(This post originally appeared on LinkedIn here)
In an earlier post in this series, I spoke about the concept of building flywheels as engines for driving multi-year hyper-growth and why customers prefer them over large upfront investments these days.
For flywheels to keep growing they must drive sustainable win-win for both parties. Flywheels that degenerate into lose-win (where the customer loses) or win-lose (where the vendor loses) will inevitably break and not only stop growing but stop working at all sooner or later.
A growing flywheel is naturally building trust between the involved parties via frequent conversations around maintaining win-win. However, over the lifecycle of a flywheel sellers must be prepared for situations where one party is tempted to challenge the current setup of the flywheel because they don’t perceive it as a win-win anymore or, even worse, where they believe they can exploit a weakness of the other party.
We must categorically decline allowing a party to force changes negatively impacting the win-win design of a flywheel as it will not only affect the current but all future business: Losing a flywheel means losing growth and trust!

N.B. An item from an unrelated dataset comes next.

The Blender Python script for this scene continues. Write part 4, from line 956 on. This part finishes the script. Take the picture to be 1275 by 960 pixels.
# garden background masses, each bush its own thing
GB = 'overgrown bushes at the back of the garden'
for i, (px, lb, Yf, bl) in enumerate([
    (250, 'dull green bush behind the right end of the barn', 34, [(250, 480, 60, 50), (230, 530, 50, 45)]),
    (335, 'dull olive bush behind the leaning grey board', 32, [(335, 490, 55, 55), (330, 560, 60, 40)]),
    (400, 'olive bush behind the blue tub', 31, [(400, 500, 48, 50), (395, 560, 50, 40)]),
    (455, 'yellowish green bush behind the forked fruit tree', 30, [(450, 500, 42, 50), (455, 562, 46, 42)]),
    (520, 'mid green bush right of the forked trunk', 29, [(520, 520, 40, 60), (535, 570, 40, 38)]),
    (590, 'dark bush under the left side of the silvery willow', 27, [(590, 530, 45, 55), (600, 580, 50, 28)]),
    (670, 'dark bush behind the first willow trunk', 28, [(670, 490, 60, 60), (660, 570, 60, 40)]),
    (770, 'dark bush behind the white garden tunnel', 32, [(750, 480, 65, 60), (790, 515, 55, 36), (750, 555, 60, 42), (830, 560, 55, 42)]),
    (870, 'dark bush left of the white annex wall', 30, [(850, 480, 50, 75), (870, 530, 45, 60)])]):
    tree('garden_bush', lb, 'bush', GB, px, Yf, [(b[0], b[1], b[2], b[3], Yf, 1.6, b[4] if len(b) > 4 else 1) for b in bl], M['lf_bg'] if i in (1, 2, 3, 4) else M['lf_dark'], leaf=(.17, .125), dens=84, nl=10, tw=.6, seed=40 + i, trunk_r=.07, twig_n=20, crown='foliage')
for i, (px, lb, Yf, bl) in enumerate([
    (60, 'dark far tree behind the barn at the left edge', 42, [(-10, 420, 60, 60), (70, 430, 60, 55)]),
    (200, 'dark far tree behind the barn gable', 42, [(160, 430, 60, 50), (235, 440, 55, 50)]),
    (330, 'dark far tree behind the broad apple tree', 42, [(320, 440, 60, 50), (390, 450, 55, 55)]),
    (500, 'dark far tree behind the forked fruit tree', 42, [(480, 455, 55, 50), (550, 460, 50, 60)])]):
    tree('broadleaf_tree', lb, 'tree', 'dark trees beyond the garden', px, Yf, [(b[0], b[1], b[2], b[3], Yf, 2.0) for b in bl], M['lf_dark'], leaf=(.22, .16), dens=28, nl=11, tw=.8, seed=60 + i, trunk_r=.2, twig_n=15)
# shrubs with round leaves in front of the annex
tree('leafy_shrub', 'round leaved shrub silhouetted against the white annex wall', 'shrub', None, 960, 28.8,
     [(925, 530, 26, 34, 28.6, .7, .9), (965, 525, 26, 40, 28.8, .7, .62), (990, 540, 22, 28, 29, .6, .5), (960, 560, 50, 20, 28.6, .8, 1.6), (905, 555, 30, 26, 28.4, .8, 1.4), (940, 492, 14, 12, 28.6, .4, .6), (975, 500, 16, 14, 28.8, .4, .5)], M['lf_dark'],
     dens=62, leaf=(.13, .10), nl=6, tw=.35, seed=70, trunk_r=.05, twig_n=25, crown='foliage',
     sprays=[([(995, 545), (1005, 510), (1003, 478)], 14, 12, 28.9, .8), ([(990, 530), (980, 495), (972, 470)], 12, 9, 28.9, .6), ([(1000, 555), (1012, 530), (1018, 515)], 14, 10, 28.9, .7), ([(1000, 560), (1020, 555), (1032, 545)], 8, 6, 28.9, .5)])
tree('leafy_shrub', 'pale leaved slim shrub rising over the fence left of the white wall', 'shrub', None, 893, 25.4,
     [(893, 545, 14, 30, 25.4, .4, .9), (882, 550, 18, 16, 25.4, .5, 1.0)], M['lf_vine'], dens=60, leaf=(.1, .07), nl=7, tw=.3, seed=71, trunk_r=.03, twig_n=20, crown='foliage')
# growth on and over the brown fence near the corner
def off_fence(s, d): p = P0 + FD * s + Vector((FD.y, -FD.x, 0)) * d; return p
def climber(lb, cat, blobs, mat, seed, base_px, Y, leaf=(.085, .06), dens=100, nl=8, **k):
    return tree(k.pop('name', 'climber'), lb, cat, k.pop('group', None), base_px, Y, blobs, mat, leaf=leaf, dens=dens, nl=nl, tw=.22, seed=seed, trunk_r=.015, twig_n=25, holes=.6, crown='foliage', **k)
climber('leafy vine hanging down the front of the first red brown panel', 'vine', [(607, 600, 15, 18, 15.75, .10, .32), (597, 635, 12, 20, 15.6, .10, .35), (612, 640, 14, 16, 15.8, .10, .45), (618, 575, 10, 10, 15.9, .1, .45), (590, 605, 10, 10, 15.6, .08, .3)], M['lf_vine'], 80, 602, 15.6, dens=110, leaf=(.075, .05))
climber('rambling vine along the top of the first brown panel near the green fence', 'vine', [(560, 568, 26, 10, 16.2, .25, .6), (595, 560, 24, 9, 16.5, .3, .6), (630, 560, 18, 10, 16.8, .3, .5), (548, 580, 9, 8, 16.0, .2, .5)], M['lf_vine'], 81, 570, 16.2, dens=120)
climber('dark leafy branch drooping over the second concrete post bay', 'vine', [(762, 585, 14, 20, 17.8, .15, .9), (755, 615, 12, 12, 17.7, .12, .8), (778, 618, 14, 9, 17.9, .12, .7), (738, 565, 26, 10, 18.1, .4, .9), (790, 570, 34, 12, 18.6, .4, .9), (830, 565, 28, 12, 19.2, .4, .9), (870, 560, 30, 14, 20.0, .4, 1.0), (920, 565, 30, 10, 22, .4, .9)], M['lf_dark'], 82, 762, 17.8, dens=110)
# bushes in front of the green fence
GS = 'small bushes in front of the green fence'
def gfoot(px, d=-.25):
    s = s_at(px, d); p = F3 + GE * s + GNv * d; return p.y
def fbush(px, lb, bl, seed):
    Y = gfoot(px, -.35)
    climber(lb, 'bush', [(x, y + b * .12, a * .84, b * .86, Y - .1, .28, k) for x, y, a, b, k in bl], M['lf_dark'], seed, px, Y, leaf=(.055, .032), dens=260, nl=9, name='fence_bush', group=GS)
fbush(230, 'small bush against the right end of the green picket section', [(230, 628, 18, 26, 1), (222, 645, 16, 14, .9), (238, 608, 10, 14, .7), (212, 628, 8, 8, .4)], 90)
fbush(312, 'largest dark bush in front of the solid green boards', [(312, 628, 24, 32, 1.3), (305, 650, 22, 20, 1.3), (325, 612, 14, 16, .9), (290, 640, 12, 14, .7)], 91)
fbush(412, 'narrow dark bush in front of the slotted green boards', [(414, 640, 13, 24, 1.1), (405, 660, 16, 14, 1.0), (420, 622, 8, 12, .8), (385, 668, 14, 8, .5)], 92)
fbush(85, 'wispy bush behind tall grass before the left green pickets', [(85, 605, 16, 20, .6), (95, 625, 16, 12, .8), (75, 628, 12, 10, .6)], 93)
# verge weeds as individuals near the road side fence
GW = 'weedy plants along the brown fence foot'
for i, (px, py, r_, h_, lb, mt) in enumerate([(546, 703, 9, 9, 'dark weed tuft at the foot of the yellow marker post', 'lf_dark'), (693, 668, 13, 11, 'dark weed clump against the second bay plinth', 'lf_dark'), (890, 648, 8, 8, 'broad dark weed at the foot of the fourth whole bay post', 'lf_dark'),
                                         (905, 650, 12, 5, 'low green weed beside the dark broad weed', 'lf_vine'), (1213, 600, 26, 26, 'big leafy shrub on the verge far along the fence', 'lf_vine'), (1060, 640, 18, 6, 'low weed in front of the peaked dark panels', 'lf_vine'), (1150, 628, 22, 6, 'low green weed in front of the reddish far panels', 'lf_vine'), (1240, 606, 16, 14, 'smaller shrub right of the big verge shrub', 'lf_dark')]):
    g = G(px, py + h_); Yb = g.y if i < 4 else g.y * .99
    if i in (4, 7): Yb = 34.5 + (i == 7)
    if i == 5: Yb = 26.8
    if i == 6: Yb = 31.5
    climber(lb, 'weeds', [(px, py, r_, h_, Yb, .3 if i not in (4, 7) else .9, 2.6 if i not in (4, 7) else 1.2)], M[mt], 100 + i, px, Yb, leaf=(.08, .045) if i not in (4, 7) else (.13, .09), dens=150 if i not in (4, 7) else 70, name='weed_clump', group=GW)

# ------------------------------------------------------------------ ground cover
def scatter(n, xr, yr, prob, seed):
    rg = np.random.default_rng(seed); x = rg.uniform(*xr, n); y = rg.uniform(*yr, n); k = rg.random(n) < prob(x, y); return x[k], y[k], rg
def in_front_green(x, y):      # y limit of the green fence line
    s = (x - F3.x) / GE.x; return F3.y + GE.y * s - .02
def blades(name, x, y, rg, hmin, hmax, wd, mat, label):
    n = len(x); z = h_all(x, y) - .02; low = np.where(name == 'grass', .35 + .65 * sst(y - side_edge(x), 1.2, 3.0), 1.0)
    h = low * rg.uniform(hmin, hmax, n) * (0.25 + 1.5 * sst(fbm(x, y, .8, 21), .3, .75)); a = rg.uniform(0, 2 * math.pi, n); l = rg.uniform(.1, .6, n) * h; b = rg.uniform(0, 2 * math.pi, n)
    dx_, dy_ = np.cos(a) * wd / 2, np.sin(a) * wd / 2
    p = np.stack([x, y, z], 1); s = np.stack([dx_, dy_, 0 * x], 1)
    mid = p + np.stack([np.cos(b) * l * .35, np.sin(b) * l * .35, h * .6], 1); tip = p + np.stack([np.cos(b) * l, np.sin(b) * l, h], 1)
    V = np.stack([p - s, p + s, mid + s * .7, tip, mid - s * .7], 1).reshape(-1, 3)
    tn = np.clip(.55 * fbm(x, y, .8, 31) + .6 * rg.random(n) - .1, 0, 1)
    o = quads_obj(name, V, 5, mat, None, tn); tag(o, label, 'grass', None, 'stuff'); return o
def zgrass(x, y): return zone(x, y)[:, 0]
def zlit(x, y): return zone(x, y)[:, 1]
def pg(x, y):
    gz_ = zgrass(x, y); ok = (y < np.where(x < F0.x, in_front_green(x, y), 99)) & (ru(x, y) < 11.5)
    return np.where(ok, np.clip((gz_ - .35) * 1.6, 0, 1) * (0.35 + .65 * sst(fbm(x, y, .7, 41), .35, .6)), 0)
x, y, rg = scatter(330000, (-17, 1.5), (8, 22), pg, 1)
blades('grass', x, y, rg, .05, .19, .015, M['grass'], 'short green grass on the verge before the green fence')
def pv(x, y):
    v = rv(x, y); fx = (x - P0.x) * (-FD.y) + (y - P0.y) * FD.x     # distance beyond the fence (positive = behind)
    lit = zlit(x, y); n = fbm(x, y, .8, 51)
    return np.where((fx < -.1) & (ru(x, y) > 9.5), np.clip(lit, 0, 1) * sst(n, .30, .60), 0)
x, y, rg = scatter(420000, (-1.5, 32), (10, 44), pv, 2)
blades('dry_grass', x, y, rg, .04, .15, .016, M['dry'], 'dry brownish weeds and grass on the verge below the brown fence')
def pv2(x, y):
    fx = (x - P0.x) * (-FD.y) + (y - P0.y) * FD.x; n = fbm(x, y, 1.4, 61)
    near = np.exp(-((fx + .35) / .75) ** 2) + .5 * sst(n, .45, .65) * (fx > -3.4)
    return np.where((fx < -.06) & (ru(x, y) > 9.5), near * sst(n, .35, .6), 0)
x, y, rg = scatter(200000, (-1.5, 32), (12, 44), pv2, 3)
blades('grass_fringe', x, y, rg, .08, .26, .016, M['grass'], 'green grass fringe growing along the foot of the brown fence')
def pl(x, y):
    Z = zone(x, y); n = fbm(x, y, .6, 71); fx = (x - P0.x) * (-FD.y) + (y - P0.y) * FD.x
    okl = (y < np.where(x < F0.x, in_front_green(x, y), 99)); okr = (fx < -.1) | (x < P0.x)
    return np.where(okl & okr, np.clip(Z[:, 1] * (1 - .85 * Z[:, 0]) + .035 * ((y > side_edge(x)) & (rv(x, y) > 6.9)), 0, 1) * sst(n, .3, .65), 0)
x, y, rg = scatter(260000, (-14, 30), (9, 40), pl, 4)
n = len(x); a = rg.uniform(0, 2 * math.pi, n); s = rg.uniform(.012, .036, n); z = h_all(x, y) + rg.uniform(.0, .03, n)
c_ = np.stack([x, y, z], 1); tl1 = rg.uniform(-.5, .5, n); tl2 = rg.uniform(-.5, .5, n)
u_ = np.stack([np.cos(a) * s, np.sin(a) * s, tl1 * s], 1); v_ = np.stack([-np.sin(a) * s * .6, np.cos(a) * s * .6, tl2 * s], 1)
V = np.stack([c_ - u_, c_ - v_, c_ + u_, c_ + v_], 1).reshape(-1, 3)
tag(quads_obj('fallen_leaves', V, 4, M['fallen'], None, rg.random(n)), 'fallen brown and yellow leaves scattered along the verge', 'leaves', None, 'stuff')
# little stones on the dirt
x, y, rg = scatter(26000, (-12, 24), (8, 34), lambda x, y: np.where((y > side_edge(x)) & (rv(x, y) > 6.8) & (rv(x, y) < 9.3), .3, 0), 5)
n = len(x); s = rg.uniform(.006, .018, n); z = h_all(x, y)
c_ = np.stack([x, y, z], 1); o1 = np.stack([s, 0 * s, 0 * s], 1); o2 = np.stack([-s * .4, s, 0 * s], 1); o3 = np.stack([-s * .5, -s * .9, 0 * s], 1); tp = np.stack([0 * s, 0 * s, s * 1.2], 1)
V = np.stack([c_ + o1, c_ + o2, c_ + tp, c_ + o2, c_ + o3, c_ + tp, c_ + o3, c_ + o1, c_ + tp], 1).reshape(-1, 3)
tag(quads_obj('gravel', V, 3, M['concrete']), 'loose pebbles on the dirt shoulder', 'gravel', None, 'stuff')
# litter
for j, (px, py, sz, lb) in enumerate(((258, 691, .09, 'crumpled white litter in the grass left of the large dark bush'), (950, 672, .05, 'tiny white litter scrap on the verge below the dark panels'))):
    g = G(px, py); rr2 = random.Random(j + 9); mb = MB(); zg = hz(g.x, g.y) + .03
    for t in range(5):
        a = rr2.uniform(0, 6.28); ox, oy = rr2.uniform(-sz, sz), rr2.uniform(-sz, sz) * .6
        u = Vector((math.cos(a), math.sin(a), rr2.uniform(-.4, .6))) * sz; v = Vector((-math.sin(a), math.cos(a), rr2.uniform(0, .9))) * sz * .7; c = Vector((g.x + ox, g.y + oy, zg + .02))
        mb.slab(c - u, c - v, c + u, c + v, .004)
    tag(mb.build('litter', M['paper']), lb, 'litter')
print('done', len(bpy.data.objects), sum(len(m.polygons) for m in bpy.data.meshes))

As a flywheel grows bigger and more significant, the customer might be tempted to renegotiate deliverables up and prices down. As sellers we cannot simply decline to have this conversation, but we can set its direction: Of course, we will be open to discuss improving SLAs, taking risks away from the customer, applying more demanding quality requirements. And of course, we will be open to reduce incremental unit prices.
But we will only enter into this conversation on a strategic level, talking about the customer’s major initiatives and how we can leverage the flywheel for them to drive non-traditional value. We will not allow the discussion to be a mere cost focused one with procurement.
The same applies for internal demands to renegotiate a flywheel aiming to increase revenues or reducing deliverables on the vendor’s side. Building and growing flywheels takes years, destroying them just weeks. As a seller we not only lose sustainable revenue growth, but also allow trust to be destroyed negatively impacting our chances to build new flywheels for hyper-growth with the customer.
Sellers pursuing a long-term, hyper-growth strategy must not compromise on win-win, whether the push comes from the customer or their own management!